**Task statement:** Copy the data that follows, character for character, minus the pictures.

**Material provided:**
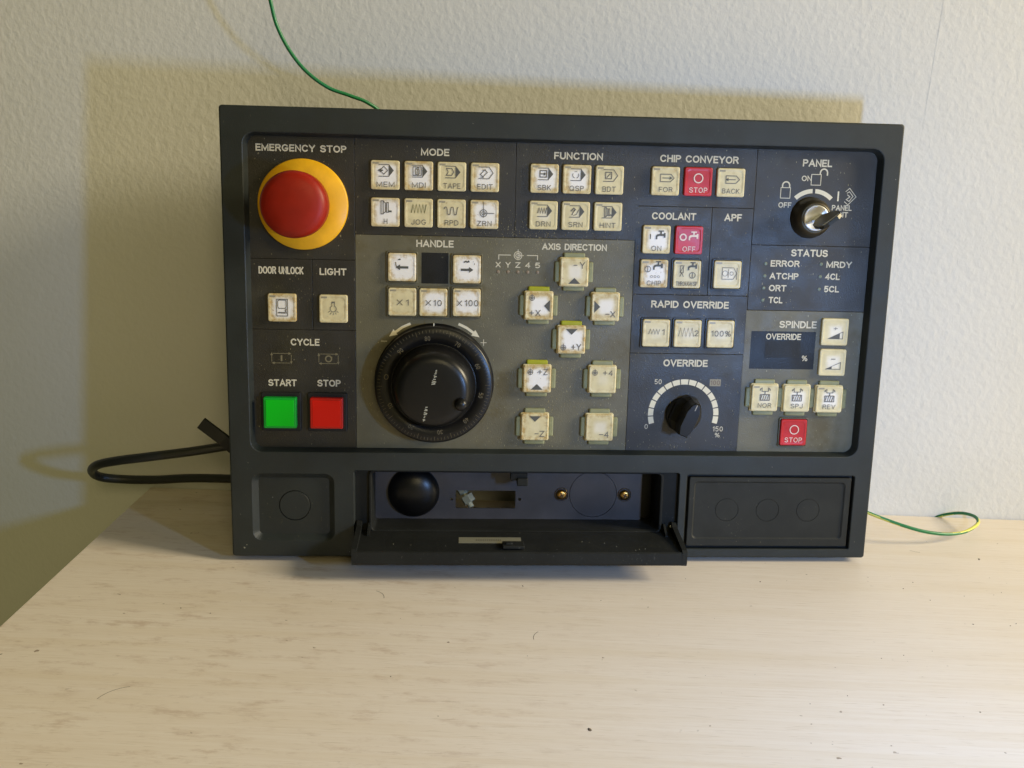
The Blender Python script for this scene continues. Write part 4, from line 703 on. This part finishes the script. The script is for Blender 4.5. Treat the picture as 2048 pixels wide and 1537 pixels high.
# ------------------------------------------------------------------ cables (world metres)
def tube(name, pts, r, mats, label, cat, stripe=False, seg=14, taperflat=None):
    P = [Vector(p) for p in pts]; S = []
    for i in range(len(P)-1):
        a, b, c, d = P[max(i-1, 0)], P[i], P[i+1], P[min(i+2, len(P)-1)]
        for k in range(seg):
            t_ = k/seg; S.append(.5*((2*b)+(c-a)*t_+(2*a-5*b+4*c-d)*t_*t_+(3*b-a-3*c+d)*t_**3))
    S.append(P[-1]); n = 14; g = G(); up_ = Vector((0, 0, 1)); prev = None; vs = []; dist = 0; tw = []
    for i, p in enumerate(S):
        d = (S[min(i+1, len(S)-1)]-S[max(i-1, 0)]).normalized()
        a = (prev-d*prev.dot(d)) if prev else (up_-d*up_.dot(d)); a = a.normalized() if a.length > 1e-4 else d.orthogonal().normalized(); prev = a; b = d.cross(a)
        if i: dist += (S[i]-S[i-1]).length
        tw.append(dist); 
        for k in range(n):
            q = 6.28318*k/n; vs.append((p+(a*math.cos(q)+b*math.sin(q))*r)*1000)
    for i in range(len(S)-1):
        for k in range(n):
            g.m = 1 if (stripe and ((k-int(tw[i]*stripe)) % n) < 5) else 0
            g.add([vs[i*n+k], vs[i*n+(k+1) % n], vs[(i+1)*n+(k+1) % n], vs[(i+1)*n+k]], [[0, 1, 2, 3]], True)
    o = g.obj(name, mats); tag(o, label, cat)
    import bmesh
    bm = bmesh.new(); bm.from_mesh(o.data); bmesh.ops.remove_doubles(bm, verts=bm.verts, dist=1e-6); bm.to_mesh(o.data); bm.free()
    return o

G_PTS = [(-0.2009, -0.066, 0.3872), (-0.1965, -0.064, 0.3666), (-0.1934, -0.062, 0.3517), (-0.1862, -0.06, 0.3365), (-0.1758, -0.058, 0.3234), (-0.1623, -0.055, 0.3137), (-0.1483, -0.05, 0.3088), (-0.1373, -0.045, 0.3046), (-0.128, -0.04, 0.2964), (-0.1194, -0.04, 0.2739)]
Y_PTS = [(0.2169, -0.05, 0.0288), (0.2334, -0.056, 0.0232), (0.2556, -0.06, 0.0167), (0.2745, -0.06, 0.0119), (0.2929, -0.056, 0.0089), (0.3093, -0.048, 0.008), (0.3235, -0.036, 0.0098), (0.3266, -0.024, 0.0105), (0.3224, -0.012, 0.0082), (0.3147, -0.004, 0.0036), (0.3068, 0.001, -0.0018)]
B_PTS = [(-0.2201, -0.05, 0.0591), (-0.2402, -0.058, 0.0583), (-0.2677, -0.065, 0.055), (-0.2956, -0.07, 0.0518), (-0.3199, -0.07, 0.0477), (-0.3376, -0.064, 0.0417), (-0.3485, -0.052, 0.0321), (-0.3487, -0.04, 0.0227), (-0.3345, -0.033, 0.0185), (-0.3102, -0.03, 0.0179), (-0.2833, -0.028, 0.0195), (-0.2517, -0.028, 0.0203), (-0.2236, -0.03, 0.0214)]
S_PTS = [(-0.2564, -0.07, 0.0793), (-0.2407, -0.07, 0.067), (-0.2252, -0.06, 0.0466)]
tube('green_wire', G_PTS, .00125, [M_WG], 'thin green wire hanging down behind the top edge of the control panel', 'wire')
tube('striped_earth_wire', Y_PTS, .00125, [M_WG, M_WY], 'thin green and yellow wire looping over the table at the right', 'wire', stripe=120)
tube('black_cable', B_PTS, .0034, [M_CABLE], 'thick black cable looping out behind the left side of the panel', 'cable')
d = (Vector(S_PTS[1])-Vector(S_PTS[0])).normalized(); a = Vector((0, -1, 0)); a = (a-d*a.dot(d)).normalized(); b = d.cross(a); g = G(); vs = []
for p in S_PTS:
    for q, w_ in ((-.0014, -.0044), (.0014, -.0044), (.0014, .0044), (-.0014, .0044)): vs.append((Vector(p)+a*q+b*w_)*1000)
fs = [[3, 2, 1, 0], [8, 9, 10, 11]]
for k in range(2):
    for i in range(4): fs.append([k*4+i, k*4+(i+1) % 4, k*4+4+(i+1) % 4, k*4+4+i])
g.add(vs, fs); tag(g.obj('flat_strap', M_CABLE), 'short flat black strap sticking up behind the panel above the cable', 'strap')
sc.render.engine = 'CYCLES'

**Reply:**
The Blender Python script for this scene continues. Write part 4, from line 703 on. This part finishes the script. The script is for Blender 4.5. Treat the picture as 2048 pixels wide and 1537 pixels high.
# ------------------------------------------------------------------ cables (world metres)
def tube(name, pts, r, mats, label, cat, stripe=False, seg=14, taperflat=None):
    P = [Vector(p) for p in pts]; S = []
    for i in range(len(P)-1):
        a, b, c, d = P[max(i-1, 0)], P[i], P[i+1], P[min(i+2, len(P)-1)]
        for k in range(seg):
            t_ = k/seg; S.append(.5*((2*b)+(c-a)*t_+(2*a-5*b+4*c-d)*t_*t_+(3*b-a-3*c+d)*t_**3))
    S.append(P[-1]); n = 14; g = G(); up_ = Vector((0, 0, 1)); prev = None; vs = []; dist = 0; tw = []
    for i, p in enumerate(S):
        d = (S[min(i+1, len(S)-1)]-S[max(i-1, 0)]).normalized()
        a = (prev-d*prev.dot(d)) if prev else (up_-d*up_.dot(d)); a = a.normalized() if a.length > 1e-4 else d.orthogonal().normalized(); prev = a; b = d.cross(a)
        if i: dist += (S[i]-S[i-1]).length
        tw.append(dist); 
        for k in range(n):
            q = 6.28318*k/n; vs.append((p+(a*math.cos(q)+b*math.sin(q))*r)*1000)
    for i in range(len(S)-1):
        for k in range(n):
            g.m = 1 if (stripe and ((k-int(tw[i]*stripe)) % n) < 5) else 0
            g.add([vs[i*n+k], vs[i*n+(k+1) % n], vs[(i+1)*n+(k+1) % n], vs[(i+1)*n+k]], [[0, 1, 2, 3]], True)
    o = g.obj(name, mats); tag(o, label, cat)
    import bmesh
    bm = bmesh.new(); bm.from_mesh(o.data); bmesh.ops.remove_doubles(bm, verts=bm.verts, dist=1e-6); bm.to_mesh(o.data); bm.free()
    return o

G_PTS = [(-0.2009, -0.066, 0.3872), (-0.1965, -0.064, 0.3666), (-0.1934, -0.062, 0.3517), (-0.1862, -0.06, 0.3365), (-0.1758, -0.058, 0.3234), (-0.1623, -0.055, 0.3137), (-0.1483, -0.05, 0.3088), (-0.1373, -0.045, 0.3046), (-0.128, -0.04, 0.2964), (-0.1194, -0.04, 0.2739)]
Y_PTS = [(0.2169, -0.05, 0.0288), (0.2334, -0.056, 0.0232), (0.2556, -0.06, 0.0167), (0.2745, -0.06, 0.0119), (0.2929, -0.056, 0.0089), (0.3093, -0.048, 0.008), (0.3235, -0.036, 0.0098), (0.3266, -0.024, 0.0105), (0.3224, -0.012, 0.0082), (0.3147, -0.004, 0.0036), (0.3068, 0.001, -0.0018)]
B_PTS = [(-0.2201, -0.05, 0.0591), (-0.2402, -0.058, 0.0583), (-0.2677, -0.065, 0.055), (-0.2956, -0.07, 0.0518), (-0.3199, -0.07, 0.0477), (-0.3376, -0.064, 0.0417), (-0.3485, -0.052, 0.0321), (-0.3487, -0.04, 0.0227), (-0.3345, -0.033, 0.0185), (-0.3102, -0.03, 0.0179), (-0.2833, -0.028, 0.0195), (-0.2517, -0.028, 0.0203), (-0.2236, -0.03, 0.0214)]
S_PTS = [(-0.2564, -0.07, 0.0793), (-0.2407, -0.07, 0.067), (-0.2252, -0.06, 0.0466)]
tube('green_wire', G_PTS, .00125, [M_WG], 'thin green wire hanging down behind the top edge of the control panel', 'wire')
tube('striped_earth_wire', Y_PTS, .00125, [M_WG, M_WY], 'thin green and yellow wire looping over the table at the right', 'wire', stripe=120)
tube('black_cable', B_PTS, .0034, [M_CABLE], 'thick black cable looping out behind the left side of the panel', 'cable')
d = (Vector(S_PTS[1])-Vector(S_PTS[0])).normalized(); a = Vector((0, -1, 0)); a = (a-d*a.dot(d)).normalized(); b = d.cross(a); g = G(); vs = []
for p in S_PTS:
    for q, w_ in ((-.0014, -.0044), (.0014, -.0044), (.0014, .0044), (-.0014, .0044)): vs.append((Vector(p)+a*q+b*w_)*1000)
fs = [[3, 2, 1, 0], [8, 9, 10, 11]]
for k in range(2):
    for i in range(4): fs.append([k*4+i, k*4+(i+1) % 4, k*4+4+(i+1) % 4, k*4+4+i])
g.add(vs, fs); tag(g.obj('flat_strap', M_CABLE), 'short flat black strap sticking up behind the panel above the cable', 'strap')
sc.render.engine = 'CYCLES'